Türk-İslâm kültüründe “dendân-ı saadet, dendân-ı şerif diye anılan bu kırık diş parçasının kimin tarafından muhafaza edildiği hakkında bir rivayete rastlanmamıştır. Mukaddes emanetler içinde yer alan dendân-ı saadetin diğerleriyle birlikte İstanbul’a intikali meselesi de henüz açıklığa kavuşmuş değildir. Yavuz Sultan Selim’in Mısır seferine katılmış olan tarihçiler bu konuda herhangi bir bilgi vermemektedirler. Bir rivayete göre Mısır’ın ilhakından sonra Mekke Emîri Şerif Ebü’l-Berekât, emirlik hazi-nesindeki “emânât-ı mübâreke”nin büyük bir kısmını oğlu Ebû Nümey ile İstanbul’a göndermiş ve Osmanlı hâkimiyetini kabul etmiştir. Bu hediyeler arasında dendân-ı şerifin bulunup bulunmadığı da bilinmemektedir.

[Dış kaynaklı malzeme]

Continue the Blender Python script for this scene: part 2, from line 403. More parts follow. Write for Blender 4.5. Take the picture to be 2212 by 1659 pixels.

Evliya Çelebi mukaddes emanetlerin bir kısmının, bu arada dendân-ı saâdetin İstanbul’a intikali konusunda bazı bilgiler vermektedir. Buna göre Yavuz Sultan Selim’in Mısır seferinden önce Memlûk Sultanı Kansu Gavri’nin İskenderiye’ye naklettirdiği ve zaferden sonra Yavuz Sultan Selim’in eline geçen hazine içinde Hz. Peygamber’in Uhud Gazvesi’nde kırılan dişi ile bir tutam lihye-i şerifi de vardı. Bu malumattan hareketle dendân-ı saadetin Mekke’de emirlik hazinesinde değil Memlûk sultanının hazinesinde muhafaza edilmekte olduğu söylenebilir. Halen Topkapı Sarayı Hırka-i Saadet Dai-resi’nde bulunan dendân-ı saadetin, üzeri kıymetli taşlarla süslü 11 X 7 X 7 cm. ebadındaki altın mahfazası Sultan VI. Mehmed tarafından yaptırılmıştır.